All About the Benefits

TNR reports on the firing of Hyatt’s Boston-area housekeepers, noting:

The housekeepers, some of whom had worked for Hyatt for over twenty years, were making between $14 and $16 an hour plus health, dental, and 401(k) benefits. Their replacements were to make $8 an hour with no health benefits.

It’s unclear to me why, within the context of the current debate about healthcare, the benefits angle to this story has received zero attention. Instead, everyone rushes to the $16/hr to $8/hr change in gross-pay. Sure, Hyatt is now paying half as much and these replacements are, apparently, pretty much all there on guest-worker visas (and so are, by definition, short-term, damned near cash basis day workers).

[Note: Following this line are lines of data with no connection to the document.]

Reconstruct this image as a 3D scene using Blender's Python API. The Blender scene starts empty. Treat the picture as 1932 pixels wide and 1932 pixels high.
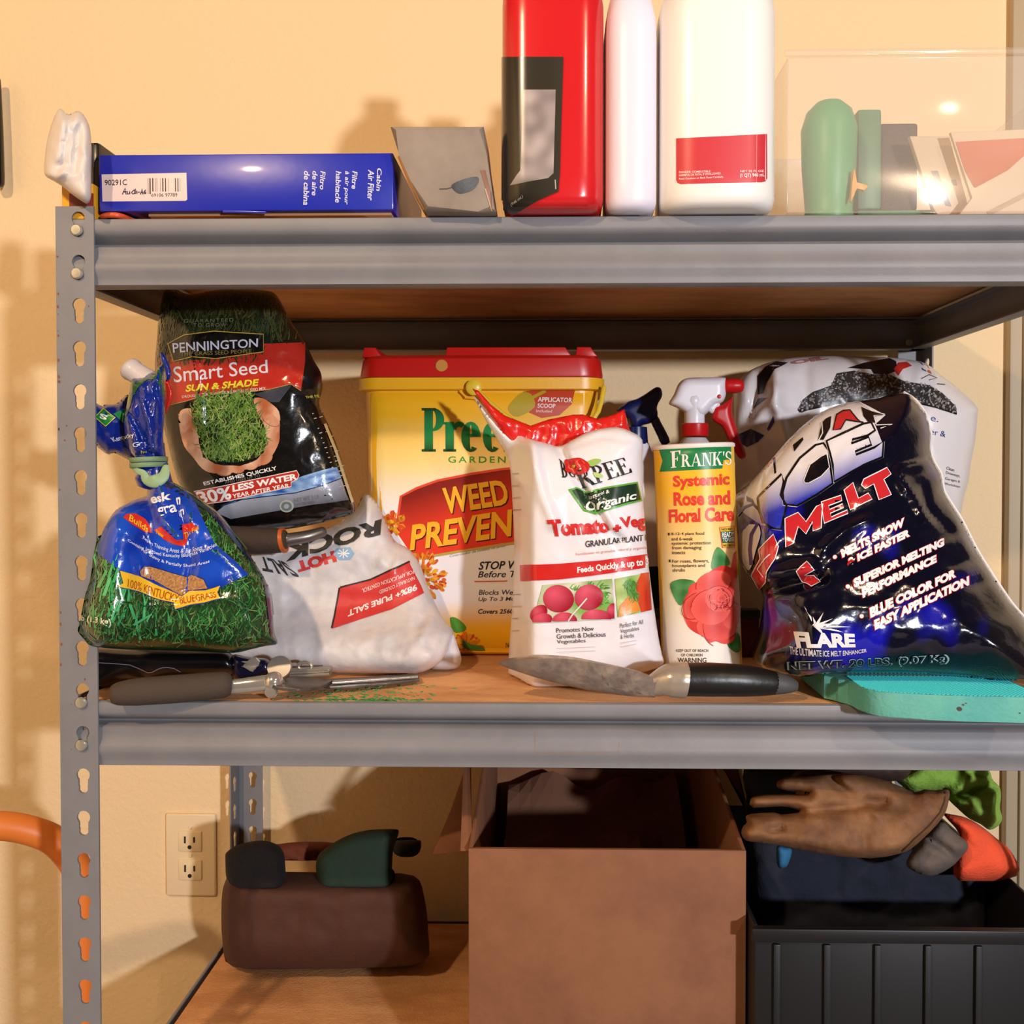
import bpy, bmesh, math, random
import numpy as np
from mathutils import Vector, Matrix, noise
from mathutils.bvhtree import BVHTree
from mathutils.interpolate import poly_3d_calc

S = bpy.context.scene
COL = S.collection
random.seed(7)
R_ = math.radians

# ------------------------------------------------------------------ camera
W = 1932.0
FPX = 1682.0
CAM = Vector((0.428, -0.768, 0.199))
YAW, PITCH = R_(1.1), R_(1.0)
VPX, VPY = 1046.0, 894.0                      # where straight-ahead (+Y) lands in the frame
SHX = -((VPX - 966) - FPX * math.tan(YAW)) / W
SHY = -((966 - VPY) - FPX * math.tan(PITCH)) / W
cd = bpy.data.cameras.new('camera'); cam = bpy.data.objects.new('camera', cd); COL.objects.link(cam)
cd.sensor_width = 36; cd.sensor_fit = 'HORIZONTAL'; cd.lens = FPX / W * 36
cd.shift_x, cd.shift_y = SHX, SHY; cd.clip_start = 0.01; cd.clip_end = 50
cam.location = CAM; cam.rotation_euler = (R_(90) - PITCH, 0, YAW)
S.camera = cam
CR = cam.rotation_euler.to_matrix()

# ------------------------------------------------------------------ world, lamps, exposure
wd = bpy.data.worlds.new('world'); S.world = wd; wd.use_nodes = True
bg = wd.node_tree.nodes['Background']; bg.inputs[0].default_value = (1.0, 0.72, 0.52, 1); bg.inputs[1].default_value = 0.045
def lamp(name, loc, energy, col, rad):
    l = bpy.data.lights.new(name, 'POINT'); l.energy = energy; l.color = col; l.shadow_soft_size = rad
    o = bpy.data.objects.new(name, l); COL.objects.link(o); o.location = loc
    return o
# two warm ceiling lamps above and in front of the shelving, one whiter lamp on a stand at the right
lamp('ceiling_lamp_left', (-0.36, -1.5, 1.3), 82, (1.0, 0.70, 0.42), .04)
lamp('ceiling_lamp_right', (1.45, -1.4, 1.3), 28, (1.0, 0.74, 0.48), .04)
lamp('work_lamp', (1.6, -2.2, .44), 200, (0.92, 0.93, 1.0), .05)
S.view_settings.view_transform = 'Standard'; S.view_settings.look = 'None'
S.view_settings.exposure = 0.0; S.view_settings.gamma = 1.0; S.view_settings.use_curve_mapping = False

# ------------------------------------------------------------------ helpers
def ray(px, py):
    d = Vector(((px - 966 + SHX * W) / FPX, -(py - 966 - SHY * W) / FPX, -1.0))
    return CR @ d
def at(px, py, Y):
    d = ray(px, py); return CAM + d * ((Y - CAM.y) / d.y)
def ground(px, py, z):
    d = ray(px, py); return CAM + d * ((z - CAM.z) / d.z)
def sc(Y): return FPX / (Y - CAM.y)           # pixels per metre at depth Y
def crop(ox, oy, k):
    return lambda pts: [(ox + x / k, oy + y / k) for x, y in pts]
def sstep(a, b, x):
    t = min(1, max(0, (x - a) / (b - a))); return t * t * (3 - 2 * t)
def lin(h):
    if not isinstance(h, str): return tuple(h)[:3]
    h = h.lstrip('#'); v = [int(h[i:i + 2], 16) / 255 for i in (0, 2, 4)]
    return tuple(c / 12.92 if c <= .04045 else ((c + .055) / 1.055) ** 2.4 for c in v)
def mixc(a, b, t):
    a, b = lin(a), lin(b); t = min(1, max(0, t)); return tuple(a[i] + (b[i] - a[i]) * t for i in range(3))

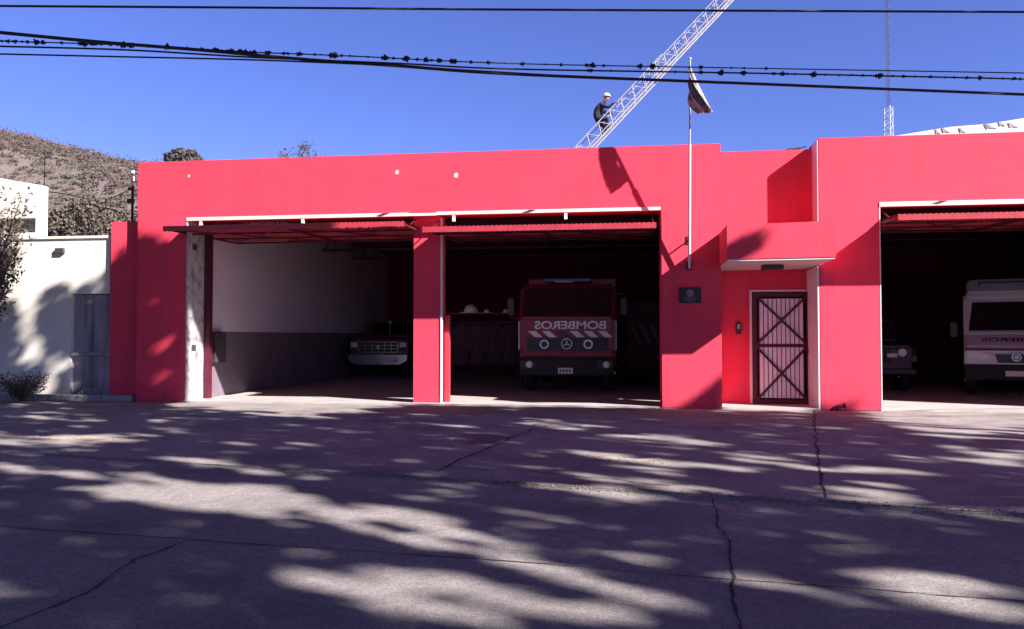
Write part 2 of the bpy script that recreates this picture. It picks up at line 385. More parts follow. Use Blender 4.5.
# interiors
w = MB(); w.box(-9.7, -9.37, .762, 14.9, 1.52, 4.6); w.each('interior_wall', 'inwhite', st)
w = MB(); w.box(-9.7, -9.365, .762, 14.9, 0, 1.518); w.build('interior_dado', 'indark', st)
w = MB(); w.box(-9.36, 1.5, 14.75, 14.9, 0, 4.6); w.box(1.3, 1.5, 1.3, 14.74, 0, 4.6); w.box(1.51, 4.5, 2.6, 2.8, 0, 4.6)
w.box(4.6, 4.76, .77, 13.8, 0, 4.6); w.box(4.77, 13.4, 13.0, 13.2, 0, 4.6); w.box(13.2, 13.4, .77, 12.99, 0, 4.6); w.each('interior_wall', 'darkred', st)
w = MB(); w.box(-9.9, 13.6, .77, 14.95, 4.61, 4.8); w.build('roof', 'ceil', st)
def truss(x0, x1, y, zb):
    w = MB(); w.box(x0, x1, y, y+.08, 4.5, 4.6); w.box(x0, x1, y, y+.08, zb, zb+.07); n = int((x1-x0)/.41)
    for i in range(n):
        x = x0+.04 + i*.41; w.tube([(x, y+.04, zb+.03), (x+.205, y+.04, 4.55)], .015, 5); w.tube([(x+.205, y+.04, 4.55), (x+.41, y+.04, zb+.03)], .015, 5)
    w.build('roof_truss', 'maroon', st)
for y in (2.6, 5.2, 7.8, 10.4): truss(-9.36, 1.29, y, 4.05); truss(4.77, 13.1, y, 4.1)
w = MB(); w.box(-9.35, 1.29, .03, 14.74, -.02, .03); w.box(4.78, 13.19, .0, 12.99, -.02, .03); w.box(1.842, 3.64, .003, .949, -.02, .035); w.each('floor_slab', 'floor', st)
w = MB(); w.box(-9.36, -9.22, 1.0, 1.5, .82, 1.5, .01); w.each('wall_cabinet', 'tile', st)

def corr(mb, x0, x1, y0, y1, z, amp=.02, pitch=.09, th=.012):   # corrugated sheet, ridges along y
    n = int((x1-x0)/pitch*4); P = []
    for i in range(n+1):
        x = x0+(x1-x0)*i/n; zz = z + amp*math.sin(i*math.pi/2)
        P.append([mb.bm.verts.new(q) for q in ((x, y0, zz), (x, y1, zz), (x, y1, zz+th), (x, y0, zz+th))])
    for a, b in zip(P, P[1:]):
        for k in range(4): mb.bm.faces.new((a[k], b[k], b[(k+1) % 4], a[(k+1) % 4]))
def garage_door(x0, x1, yo, yi, z, tilt, m='reddoor', label=None, sag=0):
    d = bpy.data.objects.new('garage_door', None); COL.objects.link(d); d.parent = st; d.location = (0, yo, z); d.rotation_euler = (tilt, 0, 0)
    if label: d['label'] = label
    L = yi-yo; b = MB(); corr(b, x0, x1, .0, L, .045, amp=.009); p = b.build('door_sheet', m, d)
    b = MB(); n = int((x1-x0)/.045)                                 # corrugated outer edge, seen end-on from the street
    pts = []
    for i in range(n+1):
        x = x0+(x1-x0)*i/n; pts.append((x, -.055 + (.008 if i % 2 else -.002) + sag*rnd.uniform(-.4, .6)))
    b.prism([(x0, .05), (x1, .05)] + pts[::-1], -.012, .0, 'y'); b.build('door_edge', m, d)
    b = MB()
    for x in (x0+.03, (x0+x1)/2, x1-.03): b.box(x-.025, x+.025, .01, L, -.02, .02)
    for y in (.06, L*.33, L*.66, L-.05): b.box(x0+.06, x1-.06, y-.02, y+.02, -.018, .018)
    for s in (0, 1):
        a = x0+.05 if s == 0 else (x0+x1)/2; c = (x0+x1)/2 if s == 0 else x1-.05
        b.tube([(a, .08, -.01), (c, L-.1, -.01)], .014, 5); b.tube([(c, .08, -.012), (a, L-.1, -.012)], .014, 5)
    b.build('door_frame', 'maroon', d)
    b = MB()
    for x in (x0+.04, x1-.04): b.tube([(x, .5, .02), (x, 1.3, .33)], .014, 6)
    b.each('door_arm', 'maroon', d)
    return d
garage_door(-9.42, -4.32, -.80, 2.3, 3.62, R(1.0), 'reddoor', 'battered sagging door of the left bay', sag=.03)
garage_door(-3.93, .56, -.88, 2.2, 3.49, R(2.6), 'reddoor')
garage_door(4.86, 9.8, -.80, 2.3, 3.56, R(2.0), 'reddoor')
# things hanging in the gap above the left door
w = MB()
for x in (-6.75, -9.05, -3.5, -1.2): w.box(x-.03, x+.03, .0, .035, 3.77, 3.90)
w.each('door_hanger', 'white', st)

# entrance gate
gate = bpy.data.objects.new('entrance_gate', None); COL.objects.link(gate); gate.parent = st; gate.location = (2.56, .90, .04)
GW, GH = 1.13, 2.27
b = MB()
for x0, x1, z0, z1 in ((0, .08, 0, GH), (GW-.08, GW, 0, GH), (.08, GW-.08, 0, .09), (.08, GW-.08, GH-.09, GH), (.08, GW-.08, 1.15, 1.22)): b.box(x0, x1, -.02, .03, z0, z1)
b.build('gate_frame', 'maroon', gate)
b = MB()
for z0, z1 in ((.09, 1.15), (1.22, GH-.09)):
    for a, c in (((.08, z0), (GW-.08, z1)), ((.08, z1), (GW-.08, z0))):
        dx, dz = c[0]-a[0], c[1]-a[1]; l = math.hypot(dx, dz); nx_, nz_ = -dz/l*.024, dx/l*.024
        off = -.005 if a[1] == z0 else .0
        b.prism([(a[0]+nx_, a[1]+nz_), (c[0]+nx_, c[1]+nz_), (c[0]-nx_, c[1]-nz_), (a[0]-nx_, a[1]-nz_)], -.035+off, -.021+off, 'y')
b.each('gate_brace', 'maroon', gate)
n = 10; x0, x1 = .13, GW-.13
b = MB(); b.box(x0-.02, x1+.02, .0125, .018, .11, GH-.12); b.build('gate_rib_shade', 'maroon', gate)  # dark sheet: the shade between the ribs is put into its colour
b = MB()
for i in range(n):
    x = x0+(x1-x0)*(i+.5)/n; h = (x1-x0)/n*.42; b.prism([(x-h, .012), (x-h*.8, -.014), (x+h*.8, -.014), (x+h, .012)], .12, GH-.13, 'z')
b.build('gate_sheet', 'gatewhite', gate)
b = MB(); b.box(GW-.075, GW-.03, -.075, -.021, 1.02, 1.14, .008); b.build('gate_handle', 'dgrey', gate)
w = MB(); w.box(2.50, 2.545, .88, .949, .04, 2.36); w.box(2.546, 3.63, .88, .949, 2.325, 2.36); w.build('gate_surround', 'white', st)
w = MB(); w.box(2.23, 2.33, .90, .949, 1.46, 1.70, .01); w.build('intercom', 'tile', st)
w = MB(); w.box(2.255, 2.305, .888, .899, 1.56, 1.66); w.build('intercom_grille', 'steel', st)

# plaque
pq = thing('plaque', 'dark plaque with a pale emblem on the red pier beside the flagpole foot', 'plaque', (1.24, -.001, 2.22))
b = MB(); b.box(-.21, .21, -.03, 0, -.155, .155, .006); b.build('plate', 'plaque', pq)
b = MB(); b.ring((0, .04), .045, .075, -.036, -.031, 20); b.prism([(-.04, .0), (.04, .0), (.05, .06), (0, .1), (-.05, .06)], -.035, -.031, 'y'); b.build('emblem', 'emblem', pq)
b = MB()
for k in range(3): b.box(-.13+.02*k, .13-.02*k, -.034, -.031, -.06-.03*k, -.05-.03*k)
b.each('engraved_line', 'emblem', pq)
# stub by the right pier
s_ = thing('pipe_stub', 'short bent pipe stub at the foot of the pier right of the gate', 'pipe', (3.95, -.08, 0))
b = MB(); b.tube([(-.12, -.06, .02), (-.05, -.03, .06), (.04, 0, .09), (.14, .02, .10)], .035, 8); b.tube([(.0, 0, 0), (.0, 0, .09)], .025, 8); b.build('pipe', 'darkred', s_)
b = MB(); b.tube([(.13, .018, .10), (.155, .022, .10)], .05, 10); b.build('flange', 'maroon', s_)
# little scrap on the centre roof
rv = thing('roof_scrap', 'bent strip of dark metal lying on the parapet above the entrance', 'scrap metal', (3.3, .6, 5.13))
b = MB(); b.tube([(-.15, 0, .02), (0, .02, .06), (.12, 0, .04), (.28, 0, .09)], .014, 5); b.tube([(-.05, .03, .0), (.15, .03, .08)], .012, 5); b.build('strip', 'tile', rv)

# flagpole and flag
fp = thing('flagpole', 'thin white flagpole leaning out from the red pier right of the middle bay', 'flagpole', (1.22, 0, 2.8))
P0 = Vector((0, -.12, -.06)); P1 = Vector((-.02, -.82, 3.82))
b = MB(); b.tube([P0 + (P1-P0)*k/10 for k in range(7)], .026, 10); b.build('lower_pole', 'white', fp)
b = MB(); b.tube([P0 + (P1-P0)*k/10 for k in range(6, 11)], .017, 8); b.ball(P1, .03); b.build('upper_pole', 'steel', fp)
b = MB(); b.tube([(0, 0, .5), (0, -.2, .5)], .015, 6); b.box(-.05, .05, -.015, 0, .42, .58); b.tube([(0, 0, 0), P0+Vector((0, 0, .04))], .02, 6); b.box(-.06, .06, -.015, 0, -.08, .08); b.each('bracket', 'maroon', fp)
fl = MB(); nu, nv = 26, 26; Vg = []
base = Vector((1.22, 0, 2.8)) + P0; dirp = (P1-P0)
for j in range(nv):
    v = j/(nv-1); row = []
    hp = base + dirp*(.998 - .15*v)
    for i in range(nu):
        u = i/(nu-1)
        x = (.44 - .26*v)*u**1.35 - .07*math.sin(u*2.6)*v + .02*math.sin(v*15 + u*4)
        z = -(1.02 - .60*v)*u
        y = .07*math.sin(v*13 + u*3)*(.35+u) + .03*math.sin(v*29 + u*6)
        row.append(fl.bm.verts.new((hp.x+x-.02, hp.y - .05 + y, hp.z + z)))
    Vg.append(row)
for j in range(nv-1):
    for i in range(nu-1): fl.bm.faces.new((Vg[j][i], Vg[j][i+1], Vg[j+1][i+1], Vg[j+1][i])).smooth = True
flag = fl.build('flag', 'flag'); tag(flag, 'limp grey and white flag hanging in folds from the top of the flagpole', 'flag')

# service mast at the left corner
sm = thing('service_mast', 'thin dark service mast with white insulator at the left corner of the red building', 'service mast', (-11.05, .62, 0))
b = MB(); b.tube([(0, 0, 0), (0, 0, 5.1)], .03, 8); b.build('mast', 'maroon', sm)
b = MB(); b.tube([(0, 0, 5.1), (0, 0, 5.16)], .045, 10); b.tube([(.04, -.03, 4.92), (.04, -.03, 5.02)], .02, 8); b.each('insulator', 'white', sm)
b = MB(); b.box(-.1, .03, -.06, .04, 4.42, 4.52, .01); b.box(-.09, 0, -.05, .03, 4.72, 4.78); b.each('clamp', 'tile', sm)

# ------------------------------------------------------------------ neighbour house on the left
nh = thing('neighbour_house', 'cream white neighbouring house with a flat roof at the left edge of the picture', 'house', (0, 0, 0))
b = MB(); b.box(-24, -11.36, .30, 9, 2.36, 3.60); b.box(-24, -12.285, .303, 8.9, 0, 2.359); b.each('wall', 'cream', nh)
b = MB(); b.box(-24, -13.1, .32, .55, 3.66, 3.76); b.box(-13.22, -13.1, .32, .55, 3.761, 4.09); b.prism([(-24, 4.09), (-13.1, 4.09), (-13.1, 4.83), (-14.12, 5.02), (-24, 6.4)], .32, .55, 'y'); b.each('upper_storey', 'cream', nh)
b = MB(); b.box(-24, -13.221, .50, .55, 3.761, 4.089); b.build('window', 'grey', nh)
b = MB(); b.box(-24, -11.33, .26, 9.05, 3.601, 3.655); b.build('parapet_cap', 'cream', nh)
wl = MB(); wl.box(-12.67, -12.46, .23, .299, 3.26, 3.39, .015); wl.build('wall_lamp', 'tile', nh)
b = MB(); b.tube([(-13.95, 1.5, 4.5), (-13.95, 1.5, 5.95)], .010, 5); b.tube([(-14.05, 1.5, 5.75), (-13.85, 1.5, 5.75)], .006, 4); b.build('aerial', 'tile', nh)
gw = thing('garden_wall', 'stained grey rendered wall with a ledge between the cream house and red station', 'wall', (0, 0, 0))
b = MB(); b.box(-12.284, -11.272, .40, .6, 0, 2.34); b.each('wall', 'grey', gw)
b = MB(); b.box(-12.28, -11.272, .27, .399, .98, 1.06, .01); b.box(-12.1, -11.272, .32, .399, 0, .28); b.each('ledge', 'grey', gw)
kb = thing('low_kerb', 'low crumbling kerb at the foot of the grey stained wall', 'kerb', (0, 0, 0))
b = MB(); b.box(-24, -10.6, -.02, .16, 0, .13, .02); b.build('kerb_stone', 'grey', kb)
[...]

The key fact, though, is all that stuff that comes after the mention of base pay. These folks that have been fired were getting health, dental, and 401k benefits. That’s a vaguely astounding contract they had; seemingly unprecedented, actually. I’d wager Hyatt cut their expenses on employing these workers by four to five fold just by dropping benefits. Tacking on the pay cut was just gravy; something they did because they could. Based on some back-of-envelope calculations using these figures to get ballpark estimates for provisioning the insurance coverage, to provide the health benefits (forgetting dental and 401k for now) Hyatt was paying these workers the equivalent of $23/hr. Add in the rest and you’re up to $30/hr easily. Probably well beyond it.

So, we have workers’ jobs cut specifically to save on the (presumably) outrageous expense of providing them with healthcare; these firings have subsequently gone national for a variety of completely unrelated reasons. During the biggest healthcare debate of my lifetime. What does the media focus on with absolute uniformity? An $8/hr pay differential. As if nothing else is going on here. Do we mention that these uninsured guest workers still create a cost on healthcare in this country? Do we mention that Hyatt has effectively shifted some of its healthcare expenses from Hyatt to you, the US Taxpayer? Do we mention that this is yet another clear-cut case of spiraling health coverage costs measurably and indisputably claiming jobs, all the while adding to the rolls of the unemployed (and uncovered) in this country? Of course not. Keep walking. That sort of thing just isn’t said.